Bu ülkede eskiden bunlar normaldi ve
bizler buna alışmıştık, yadırgamıyorduk da. Sadece sade vatandaşlar bunları
bilmiyordu. Ama biz de bunların bittiğini düşünüyorduk. AKP'nin 11 yıllık
iktidarından sonra bunlar halen yaşanıyorsa bu iktidarın kendini savunma,
aklama şansı var mıdır?
Anlaşılan hükümet bu sorunları çözmekle
meşgul değil. Hükümetin başı olan başbakan bizzat, "bu ülkede paralel güçler var, devlet
içinde devlet var. Biz buna izin vermeyeceğiz" diye esip gürlerken,
hükümet sözcüsü Bülent Arınç geçen gün Bursa’da konuşmuş; Cemaat’ten
söz etmekten öteye, Cemaat’e “hitap etmiş”: “Biz varsak, siz de varsınız,”
diyor. Başbakanımızın içi yanıyor
da onun için bazı şeyleri yüksek perdeden söylüyor,” demiş. Böylece başbakanın
şikayet ettiği paralel güce mesajlar gönderip, birlikte hareket etmeleri
gerektiği yönünde telkinde bulunuyor. Kim neden memnun, neden şikayetçi belli
değil. Ve bu hükümetin tek olumsuz yanı değil.

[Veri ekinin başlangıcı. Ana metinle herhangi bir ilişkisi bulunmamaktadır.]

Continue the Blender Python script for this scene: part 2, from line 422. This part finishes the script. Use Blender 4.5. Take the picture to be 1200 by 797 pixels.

Düne kadar sağcı Hanefi Avcı'yı solcu
örgüte yataklık etmekten içeri atan bu hükümetti. Hanefi Avcı ise sadece
anlatmakla kalmadı, bir de kitap yazdı, Cemaati gösterdi, ama hükümet oralı
bile olmadı, onu zevkle içeri attı. Şimdi ise aynı hükümet Hanefi Avcı'ya
sarılmış durumda.
Bu ülkede sağlam bir demokrasi
olmadıkça, demokratik değerlere dayanan bir siyaset kültürü olmadıkça bunların
sonu gelmez. Birçok yazar çizer ha bire hükümeti aklamaya çalışıyor. Bu
kesimden kimse hükümete 'bu söylediklerin, yaptıkların demokratik değerlerle
örtüşmez' diyemiyor. Bu olmadıkça, yapılmadıkça hiçbirimiz güvende değiliz. Bu
ülke de güvende olmaz.
Çünkü hepimizin varlığı demokrasiye bağlıdır.
Ama gerçek demokrasiye, %50'nin demokrasisine değil.